As the program was set up, the Iraqi government was permitted to choose oil byuers and suppliers of food and other goods. Iraq had conducted a public relations campaign and a course of action to influence members of the U.N. committee in New York (called the 661 Committee) responsible for reviewing humanitarian contracts and overseeing oil pricing.

Thomas Schweich, is chief of staff at the U.S. Mission to the United Nations.

“They recognized the inherent shortcomings in a committee that is just basically reviewing paper in New York,” he said. “So what they did is they developed a whole pull-down menu of manipulative mechanisms in order to circumvent that paperwork. There were surcharges, topping off [of oil shipments], influence-peddling, product substitution, product diversion, phony service contracts, phantom spare parts, shell corporations, illusory performance bonds, hidden bank accounts, and then plain old fashioned bribery and kickbacks to the tune of several billion dollars.”

The U.N. committee reviewed some 36,000d contracts during the life of the program.
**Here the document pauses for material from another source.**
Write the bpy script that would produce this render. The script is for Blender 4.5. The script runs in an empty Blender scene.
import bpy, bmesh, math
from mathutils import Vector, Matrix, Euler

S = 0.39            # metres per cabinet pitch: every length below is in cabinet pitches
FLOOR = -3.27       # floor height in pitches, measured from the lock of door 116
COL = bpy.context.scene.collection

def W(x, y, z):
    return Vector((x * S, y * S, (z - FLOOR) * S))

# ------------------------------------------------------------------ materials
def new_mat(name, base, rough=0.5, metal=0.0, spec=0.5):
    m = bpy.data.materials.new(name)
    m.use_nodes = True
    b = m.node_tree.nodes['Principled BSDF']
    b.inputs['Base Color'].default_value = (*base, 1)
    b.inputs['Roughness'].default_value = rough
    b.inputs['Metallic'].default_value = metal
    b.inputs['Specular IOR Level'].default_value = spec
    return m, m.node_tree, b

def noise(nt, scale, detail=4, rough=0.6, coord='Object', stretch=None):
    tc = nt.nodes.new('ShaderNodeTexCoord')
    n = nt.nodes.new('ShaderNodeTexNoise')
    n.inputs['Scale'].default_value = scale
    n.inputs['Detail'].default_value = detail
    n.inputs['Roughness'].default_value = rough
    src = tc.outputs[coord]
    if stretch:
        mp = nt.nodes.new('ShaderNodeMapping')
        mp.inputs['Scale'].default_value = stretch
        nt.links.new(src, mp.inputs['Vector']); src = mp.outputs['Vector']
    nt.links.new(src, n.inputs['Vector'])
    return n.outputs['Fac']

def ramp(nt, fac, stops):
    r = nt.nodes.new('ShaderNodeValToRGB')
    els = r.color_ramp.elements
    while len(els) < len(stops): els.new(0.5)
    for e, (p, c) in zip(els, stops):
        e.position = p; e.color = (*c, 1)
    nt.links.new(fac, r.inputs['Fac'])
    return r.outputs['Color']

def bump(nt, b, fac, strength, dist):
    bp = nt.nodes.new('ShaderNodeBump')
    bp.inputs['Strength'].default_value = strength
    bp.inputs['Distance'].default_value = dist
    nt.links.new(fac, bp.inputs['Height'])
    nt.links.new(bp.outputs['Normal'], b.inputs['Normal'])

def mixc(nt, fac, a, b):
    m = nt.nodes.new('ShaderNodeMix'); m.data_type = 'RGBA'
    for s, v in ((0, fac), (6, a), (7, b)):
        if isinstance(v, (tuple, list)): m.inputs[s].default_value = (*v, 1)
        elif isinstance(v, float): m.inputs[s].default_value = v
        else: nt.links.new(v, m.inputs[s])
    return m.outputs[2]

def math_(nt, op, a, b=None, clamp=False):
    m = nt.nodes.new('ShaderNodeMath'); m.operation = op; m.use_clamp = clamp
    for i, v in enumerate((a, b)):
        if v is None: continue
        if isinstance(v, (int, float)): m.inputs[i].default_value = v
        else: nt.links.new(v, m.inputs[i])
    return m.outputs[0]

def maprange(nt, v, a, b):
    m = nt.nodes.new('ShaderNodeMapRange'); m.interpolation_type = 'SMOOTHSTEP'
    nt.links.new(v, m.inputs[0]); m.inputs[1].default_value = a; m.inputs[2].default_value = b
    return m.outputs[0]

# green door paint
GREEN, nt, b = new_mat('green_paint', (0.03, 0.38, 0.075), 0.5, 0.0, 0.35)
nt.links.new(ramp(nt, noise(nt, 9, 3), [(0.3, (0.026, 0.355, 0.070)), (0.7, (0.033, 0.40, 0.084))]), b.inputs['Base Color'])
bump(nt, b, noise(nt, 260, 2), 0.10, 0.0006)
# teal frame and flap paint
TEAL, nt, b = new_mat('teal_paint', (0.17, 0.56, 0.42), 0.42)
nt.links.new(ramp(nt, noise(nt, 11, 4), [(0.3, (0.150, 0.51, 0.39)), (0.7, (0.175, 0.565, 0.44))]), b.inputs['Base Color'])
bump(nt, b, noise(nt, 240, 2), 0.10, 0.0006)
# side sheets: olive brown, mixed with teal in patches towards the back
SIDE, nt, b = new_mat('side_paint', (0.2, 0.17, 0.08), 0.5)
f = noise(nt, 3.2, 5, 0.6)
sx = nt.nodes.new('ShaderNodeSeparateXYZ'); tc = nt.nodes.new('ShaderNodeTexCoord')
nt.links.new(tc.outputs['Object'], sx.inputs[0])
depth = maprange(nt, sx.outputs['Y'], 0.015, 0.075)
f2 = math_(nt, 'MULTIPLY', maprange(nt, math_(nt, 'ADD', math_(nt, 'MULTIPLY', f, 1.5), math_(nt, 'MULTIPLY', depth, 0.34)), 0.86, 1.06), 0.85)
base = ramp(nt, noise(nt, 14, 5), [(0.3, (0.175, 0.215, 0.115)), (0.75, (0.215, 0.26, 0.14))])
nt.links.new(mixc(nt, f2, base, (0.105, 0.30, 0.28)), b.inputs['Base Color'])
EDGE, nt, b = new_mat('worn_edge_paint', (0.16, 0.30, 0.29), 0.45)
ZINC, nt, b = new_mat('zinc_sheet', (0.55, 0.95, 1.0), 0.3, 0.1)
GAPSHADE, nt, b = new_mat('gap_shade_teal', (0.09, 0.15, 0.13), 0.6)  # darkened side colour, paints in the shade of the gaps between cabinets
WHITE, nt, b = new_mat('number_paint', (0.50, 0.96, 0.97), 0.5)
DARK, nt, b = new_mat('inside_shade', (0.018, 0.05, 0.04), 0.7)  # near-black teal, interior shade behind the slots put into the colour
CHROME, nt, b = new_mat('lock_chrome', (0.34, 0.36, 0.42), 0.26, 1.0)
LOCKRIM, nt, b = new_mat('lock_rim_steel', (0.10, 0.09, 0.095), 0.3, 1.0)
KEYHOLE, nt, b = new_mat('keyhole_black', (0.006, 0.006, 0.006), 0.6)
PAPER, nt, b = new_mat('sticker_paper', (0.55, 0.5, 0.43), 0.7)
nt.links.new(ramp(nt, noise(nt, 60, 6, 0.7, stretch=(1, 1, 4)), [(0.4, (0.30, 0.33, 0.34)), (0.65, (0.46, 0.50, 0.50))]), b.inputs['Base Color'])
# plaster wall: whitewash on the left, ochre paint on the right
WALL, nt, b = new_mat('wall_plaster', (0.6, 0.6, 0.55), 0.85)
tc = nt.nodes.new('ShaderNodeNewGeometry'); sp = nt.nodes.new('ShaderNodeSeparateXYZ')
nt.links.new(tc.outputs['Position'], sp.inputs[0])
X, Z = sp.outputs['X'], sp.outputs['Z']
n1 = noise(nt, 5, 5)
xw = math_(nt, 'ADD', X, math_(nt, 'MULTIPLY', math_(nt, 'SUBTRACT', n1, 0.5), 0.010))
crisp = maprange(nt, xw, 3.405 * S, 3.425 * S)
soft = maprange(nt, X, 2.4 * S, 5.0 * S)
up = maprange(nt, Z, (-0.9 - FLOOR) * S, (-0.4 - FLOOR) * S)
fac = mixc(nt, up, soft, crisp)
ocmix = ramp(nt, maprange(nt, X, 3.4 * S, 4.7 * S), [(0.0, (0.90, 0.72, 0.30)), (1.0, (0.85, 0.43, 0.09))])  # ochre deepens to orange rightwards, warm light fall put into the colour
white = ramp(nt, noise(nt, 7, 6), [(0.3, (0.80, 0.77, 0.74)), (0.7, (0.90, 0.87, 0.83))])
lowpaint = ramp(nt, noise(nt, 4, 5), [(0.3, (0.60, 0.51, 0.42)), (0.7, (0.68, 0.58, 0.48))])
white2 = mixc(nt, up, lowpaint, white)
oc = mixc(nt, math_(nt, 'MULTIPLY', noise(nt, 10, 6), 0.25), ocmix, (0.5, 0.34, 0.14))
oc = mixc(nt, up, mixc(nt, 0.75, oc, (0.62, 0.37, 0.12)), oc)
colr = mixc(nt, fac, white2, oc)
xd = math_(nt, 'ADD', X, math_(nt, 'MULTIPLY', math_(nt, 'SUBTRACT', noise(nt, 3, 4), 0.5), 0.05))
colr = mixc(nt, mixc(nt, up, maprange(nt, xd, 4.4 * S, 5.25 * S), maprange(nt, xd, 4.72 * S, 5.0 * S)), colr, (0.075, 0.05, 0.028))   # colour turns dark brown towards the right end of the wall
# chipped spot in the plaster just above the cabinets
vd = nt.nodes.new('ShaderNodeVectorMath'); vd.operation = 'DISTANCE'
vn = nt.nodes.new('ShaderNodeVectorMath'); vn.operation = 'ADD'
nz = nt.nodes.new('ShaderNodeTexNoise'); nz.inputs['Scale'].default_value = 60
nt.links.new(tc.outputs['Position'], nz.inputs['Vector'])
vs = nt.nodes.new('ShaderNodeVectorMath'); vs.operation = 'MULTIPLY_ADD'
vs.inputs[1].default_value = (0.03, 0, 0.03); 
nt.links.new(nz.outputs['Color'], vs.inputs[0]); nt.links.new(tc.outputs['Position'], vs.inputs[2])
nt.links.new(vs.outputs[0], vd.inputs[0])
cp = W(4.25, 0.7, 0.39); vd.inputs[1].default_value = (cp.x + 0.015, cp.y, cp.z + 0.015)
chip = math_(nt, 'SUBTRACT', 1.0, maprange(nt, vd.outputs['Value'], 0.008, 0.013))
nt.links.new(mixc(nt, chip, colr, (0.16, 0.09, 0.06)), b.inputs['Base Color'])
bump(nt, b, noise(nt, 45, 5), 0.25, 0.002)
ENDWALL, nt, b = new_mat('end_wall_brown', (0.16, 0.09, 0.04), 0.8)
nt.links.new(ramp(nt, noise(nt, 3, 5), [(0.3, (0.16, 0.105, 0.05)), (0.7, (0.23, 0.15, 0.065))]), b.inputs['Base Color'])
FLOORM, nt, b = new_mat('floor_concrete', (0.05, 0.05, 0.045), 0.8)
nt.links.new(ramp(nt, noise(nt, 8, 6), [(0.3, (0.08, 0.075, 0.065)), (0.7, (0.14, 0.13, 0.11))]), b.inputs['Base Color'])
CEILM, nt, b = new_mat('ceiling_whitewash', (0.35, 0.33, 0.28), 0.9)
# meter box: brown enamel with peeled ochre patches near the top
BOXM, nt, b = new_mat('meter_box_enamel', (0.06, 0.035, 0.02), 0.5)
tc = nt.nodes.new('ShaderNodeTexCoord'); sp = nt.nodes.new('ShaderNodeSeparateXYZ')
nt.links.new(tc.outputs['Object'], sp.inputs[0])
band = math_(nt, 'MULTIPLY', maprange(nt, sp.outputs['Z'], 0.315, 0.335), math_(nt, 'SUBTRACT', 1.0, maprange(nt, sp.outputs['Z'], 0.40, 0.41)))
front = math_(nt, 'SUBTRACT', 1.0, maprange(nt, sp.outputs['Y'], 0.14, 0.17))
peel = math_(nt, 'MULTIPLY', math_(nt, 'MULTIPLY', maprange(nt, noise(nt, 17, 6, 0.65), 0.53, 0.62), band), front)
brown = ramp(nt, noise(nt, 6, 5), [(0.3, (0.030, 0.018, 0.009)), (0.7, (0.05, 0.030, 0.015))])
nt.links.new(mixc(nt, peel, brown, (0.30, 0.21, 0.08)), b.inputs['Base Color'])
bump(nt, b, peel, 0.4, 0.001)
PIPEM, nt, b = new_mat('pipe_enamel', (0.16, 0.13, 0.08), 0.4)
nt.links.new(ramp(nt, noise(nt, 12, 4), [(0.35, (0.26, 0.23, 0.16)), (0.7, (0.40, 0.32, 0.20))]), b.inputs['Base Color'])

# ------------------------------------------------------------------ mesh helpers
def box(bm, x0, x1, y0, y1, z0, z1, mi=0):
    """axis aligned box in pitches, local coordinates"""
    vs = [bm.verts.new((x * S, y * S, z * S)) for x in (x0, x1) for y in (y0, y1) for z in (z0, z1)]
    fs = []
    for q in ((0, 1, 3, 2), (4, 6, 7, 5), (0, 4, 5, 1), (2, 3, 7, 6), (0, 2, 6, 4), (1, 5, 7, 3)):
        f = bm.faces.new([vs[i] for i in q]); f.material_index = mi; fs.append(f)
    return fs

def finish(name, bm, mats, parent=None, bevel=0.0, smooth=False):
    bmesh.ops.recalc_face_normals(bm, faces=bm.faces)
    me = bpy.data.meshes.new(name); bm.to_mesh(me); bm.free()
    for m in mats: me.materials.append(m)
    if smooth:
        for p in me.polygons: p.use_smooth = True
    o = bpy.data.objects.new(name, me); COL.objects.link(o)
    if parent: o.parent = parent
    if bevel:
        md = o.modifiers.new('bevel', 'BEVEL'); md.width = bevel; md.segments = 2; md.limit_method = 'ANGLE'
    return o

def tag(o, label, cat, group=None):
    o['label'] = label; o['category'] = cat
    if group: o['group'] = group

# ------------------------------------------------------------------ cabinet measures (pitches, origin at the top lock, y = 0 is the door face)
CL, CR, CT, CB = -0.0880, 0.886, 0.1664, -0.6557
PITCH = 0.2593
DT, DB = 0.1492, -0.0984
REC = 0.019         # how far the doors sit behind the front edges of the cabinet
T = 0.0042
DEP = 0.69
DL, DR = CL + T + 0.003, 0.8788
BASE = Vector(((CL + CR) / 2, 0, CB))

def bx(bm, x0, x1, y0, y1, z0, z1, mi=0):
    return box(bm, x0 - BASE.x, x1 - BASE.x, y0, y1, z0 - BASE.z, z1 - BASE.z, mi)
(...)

Each country on the committee could place a hold on certain contracts if wrongdoing or irregularities, such as with pricing of oil contracts, were suspected.

However, what Mr. Schweich describes as an aggressive assault by Saddam Hussein on the oversight process, combined with unhelpful actions by other members of the committee and the U.N. Security Council, allowed the Iraqi government more room to maneuver:

“The efforts of the U.S. and Britain to counter or address non-compliance were often negated by other member's desires to ease sanctions on Iraq,” he added. “The atmosphere in the committee, particularly as the program evolved in the late 1990's, became increasingly contentious and polemic. The fundamental political disagreement between members over the council's imposition of comprehensive sanctions was often exacerbated by the actions of certain key member states in advancing self-serving, national economic objectives.”

But many lawmakers, including Congressman Christopher Shays, believe the United States and others should have been more alert:

“Sitting on the 661 Committee, a blind man could have seen that outcome was inevitable,” said Mr. Shays. “But for too long we were all blind to the sordid realities of a U.N. Security Council mired in Saddam's anti-sanctions propaganda and the unseemly pursuit of commercial interests by some member states.”

In other testimony, a former U.N. political affairs officer cited a history of secrecy, and a lack of transparency accountability, in U.N. committees as contributing to poor decisions and paving the way for corruption in the Oil for Food Program.

However, Joy Gordon, an academic who studied the Iraq sanctions process and Oil for Food Program, said the United States and other Security Council members must shoulder a large part of the blame in, her words, “not showing significant concern regarding smuggling and kickbacks.”

Abuses of the Oil for Food program, she says, occurred not because of a lack of systematic monitoring but in spite of an elaborate, multi-level monitoring and oversight system.

Lawmakers and witnesses at this latest in a series of hearings said they are looking forward to the final report, expected later this year, of the independent commission probing corruption in the U.N. Oil-for-Food program.